Partition: Segmented section of a security system. May be an office inside a factory that can be left armed on weekends while workers are in the factory.

Processor controlled - A device which uses a microprocessor to analyze inputs to the alarm system, i.e. movement, to determine an output, such as sounding the siren. Like logic circuit control, this technology can be used in PIR sensors to reduce the risk of false alarms by improving their reliability in detecting different types of movement.

RS-232 Port - A communication port with 15 pins.

Server - A computer program that provides services to other computer programs in the same or other computers. Or, the computer that a server program runs.

SMTP - Simple Mail Transfer Protocol. TCP/IP used in sending and receiving e-mail.
Supervised alarm system - An alarm system which supervises all input devices, i.e. reed switches, PIRs, tamper switches and key pad/s. This type of supervision allows the alarm to monitor itself which offers a higher form of system integrity.

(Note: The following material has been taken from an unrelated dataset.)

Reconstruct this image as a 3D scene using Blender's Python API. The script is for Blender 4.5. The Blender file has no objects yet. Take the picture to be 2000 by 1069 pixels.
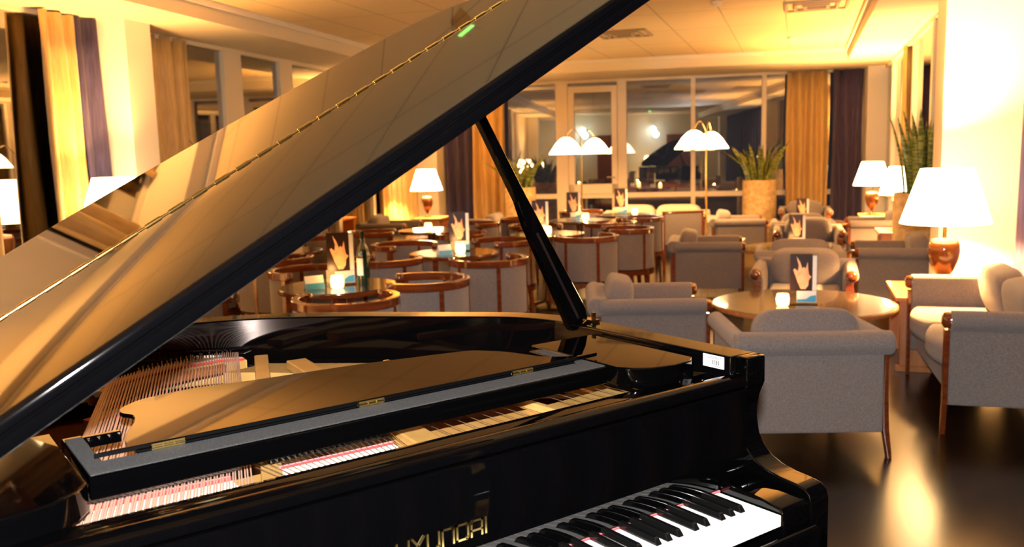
import bpy, bmesh, math, random
from mathutils import Vector, Matrix
random.seed(7)
PI = math.pi
R = math.radians
K = 0.76                       # height of the white keys above the floor
C = bpy.context.scene.collection
sc = bpy.context.scene

# ------------------------------------------------------------------ materials
def newmat(name):
    m = bpy.data.materials.new(name); m.use_nodes = True
    nt = m.node_tree; return m, nt, nt.nodes['Principled BSDF']
def mat(name, col, rough=.5, metal=0, spec=None, coat=0, ior=None, emit=None, es=0, noise=None, bump=None, sheen=0):
    m, nt, b = newmat(name)
    b.inputs['Base Color'].default_value = (*col, 1)
    b.inputs['Roughness'].default_value = rough
    b.inputs['Metallic'].default_value = metal
    if spec is not None: b.inputs['Specular IOR Level'].default_value = spec
    if ior: b.inputs['IOR'].default_value = ior
    if coat:
        b.inputs['Coat Weight'].default_value = coat; b.inputs['Coat Roughness'].default_value = .04
    if sheen: b.inputs['Sheen Weight'].default_value = sheen
    if emit:
        b.inputs['Emission Color'].default_value = (*emit, 1); b.inputs['Emission Strength'].default_value = es
    tc = None
    if noise or bump:
        tc = nt.nodes.new('ShaderNodeTexCoord')
    if noise:                      # (scale vector, colour 2, contrast lo, hi)
        mp = nt.nodes.new('ShaderNodeMapping'); mp.inputs['Scale'].default_value = noise[0]
        n = nt.nodes.new('ShaderNodeTexNoise'); n.inputs['Scale'].default_value = 1; n.inputs['Detail'].default_value = 6
        r = nt.nodes.new('ShaderNodeValToRGB')
        r.color_ramp.elements[0].color = (*col, 1); r.color_ramp.elements[1].color = (*noise[1], 1)
        r.color_ramp.elements[0].position = noise[2]; r.color_ramp.elements[1].position = noise[3]
        nt.links.new(tc.outputs['Object'], mp.inputs[0]); nt.links.new(mp.outputs[0], n.inputs['Vector'])
        nt.links.new(n.outputs[0], r.inputs[0]); nt.links.new(r.outputs[0], b.inputs['Base Color'])
    if bump:                       # (scale vector, strength)
        mp = nt.nodes.new('ShaderNodeMapping'); mp.inputs['Scale'].default_value = bump[0]
        n = nt.nodes.new('ShaderNodeTexNoise'); n.inputs['Scale'].default_value = 1; n.inputs['Detail'].default_value = 3
        bp = nt.nodes.new('ShaderNodeBump'); bp.inputs['Strength'].default_value = bump[1]; bp.inputs['Distance'].default_value = .01
        nt.links.new(tc.outputs['Object'], mp.inputs[0]); nt.links.new(mp.outputs[0], n.inputs['Vector'])
        nt.links.new(n.outputs[0], bp.inputs['Height']); nt.links.new(bp.outputs[0], b.inputs['Normal'])
    return m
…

Supervision – A configuration that allows an alarm system control panel to make sure that other components of the system are intact.

Tamper switch - A switch is used to sense unauthorized tampering of equipment. The switch is mounted on the inside of control panels and siren housings. Note: Some internal movement sensors may have tamper switches included.

Tamper proof enclosure - An enclosed alarm component which is monitored by a tamper switch such as a control box or siren housing.

TCP / IP - Transmission Control Protocol / Internet Protocol. The basic communication language or protocol of the Internet.

WAN - Wide Area Network.

Wireless – A method of installing an alarm system, where all or most of the components communicate with the control panel by transmitting radio signals.

Zip Cord – Cable in which each conductor is insulated, but there is no additional jacket surrounding them (speaker cable, for example.)

Zone – A protected area of a building, as seen by the alarm system. A zone might include a door, one or more windows, a motion detector, or any detection device that is monitored by the control panel, alone or in a group.